3. Berusaha mengetahui aib dari ucapan musuh-musuhnya. Sebab pandangan yang penuh kebencian akan berusaha menyingkapkan keburukan seseorang. Bisa jadi manfaat yang diperoleh seseorang dari musuh yang sangat membencinya dan suka mencari-cari kesalahannya adalah lebih banyak dari teman yang suka bermanis muka, memuji dan menyembunyikan aib-aibnya. Namun, sudah menjadi watak manusia untuk mendustakan ucapan musuh-musuhnya dan mengangnya sebagai ungkapan kedengkian.Tetapi, orang yang memiliki mata hati jernih mampu memetik pelajaran dari berbagai keburukan dirinya yang disebutkan oleh musuhnya.
4. Bergaul dengan masyarakat.
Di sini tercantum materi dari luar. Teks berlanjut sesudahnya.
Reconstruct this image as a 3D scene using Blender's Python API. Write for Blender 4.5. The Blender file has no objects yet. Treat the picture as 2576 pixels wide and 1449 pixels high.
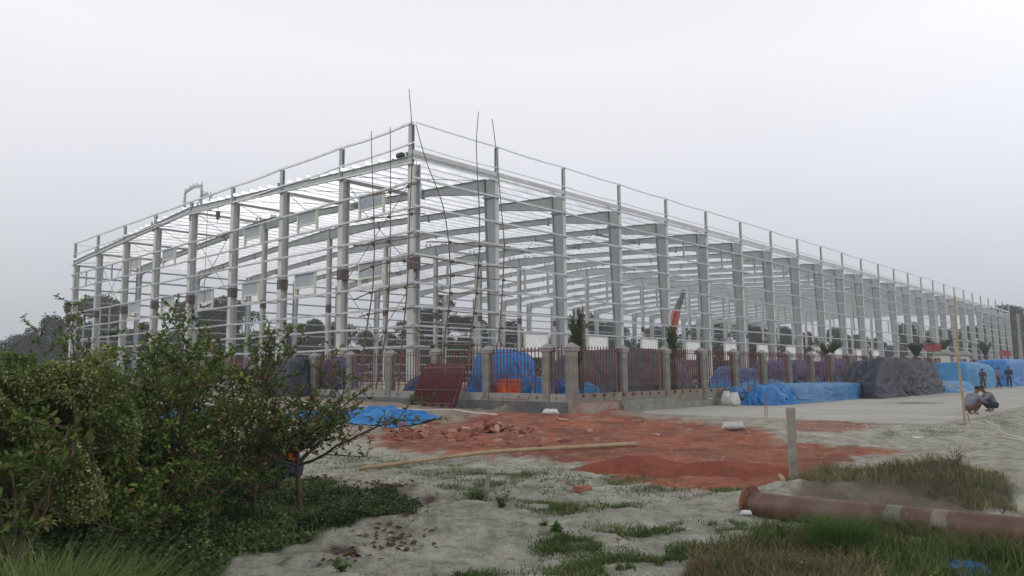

Setiap kali melihat perilaku tercela seseorang, maka ia segera menuduh dirinya sendiri juga memiliki sifat tercela itu. Kemudian ia tuntut dirinya untuk segera meninggalkannya. Sebab, seorang Mukmin adalah cermin bagi mukmin lainnya. Ketika melihat aib orang lain ia akan melihat aib-aibnya sendiri
Sangat jauh jika bermaksud memaknai sehat atau kenyang tanpa mengalami sendiri rasa sehat atau kenyang. Mengalami mabuk lebih jelas daripada hanya mendengar tentang arti mabuk, meskipun yang mengalaminya mungkin belum pernah mendengar teori mabuk. Maka mengetahui arti dan syarat-syarat zuhud tidak sama dengan bersifat zuhud.
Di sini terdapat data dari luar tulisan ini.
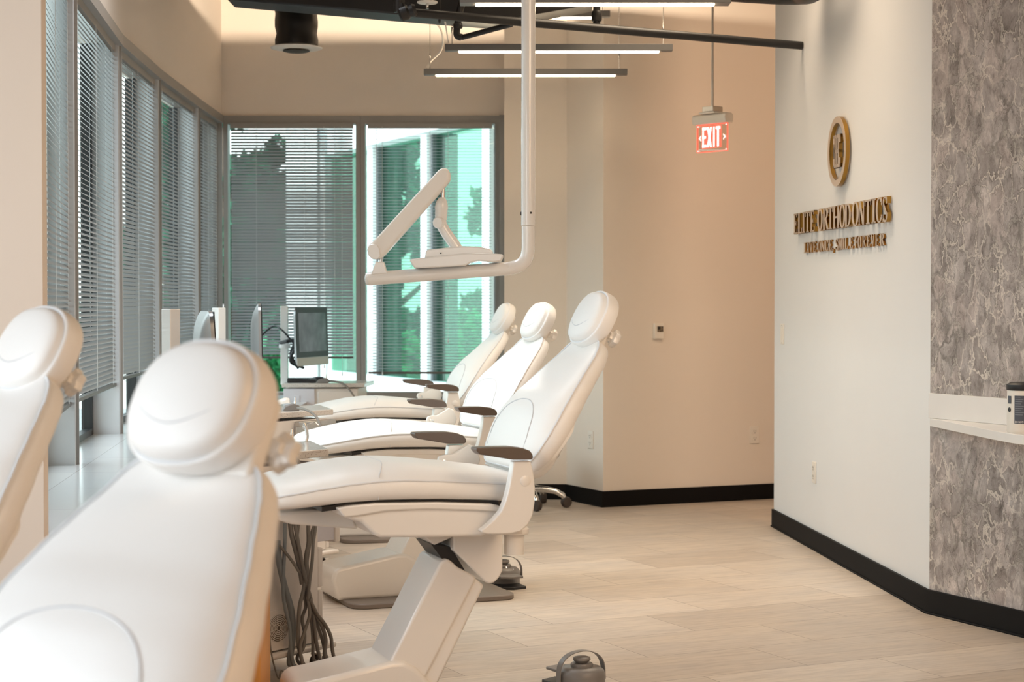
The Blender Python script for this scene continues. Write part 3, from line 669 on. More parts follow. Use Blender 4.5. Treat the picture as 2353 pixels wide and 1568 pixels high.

"Kehidupan seorang muslim tidak dapat dicapai dengan sempurna, kecuali mengikuti jalan Allah SWT yang dilalui secara bertahap. Tahapan- tahapan itu antara lain : tobat, sabar, faqir, zuhud, tawakal, cinta, makrifat dan ridha. Karena itu seseorang yang mempelajari tasawuf wajib mendidik jiwa dan akhlaknya. Sementara itu, hati adalah cermin yang sanggup menangkap makrifat. Dan kesanggupan itu terletak pada hati yang suci dan jernih."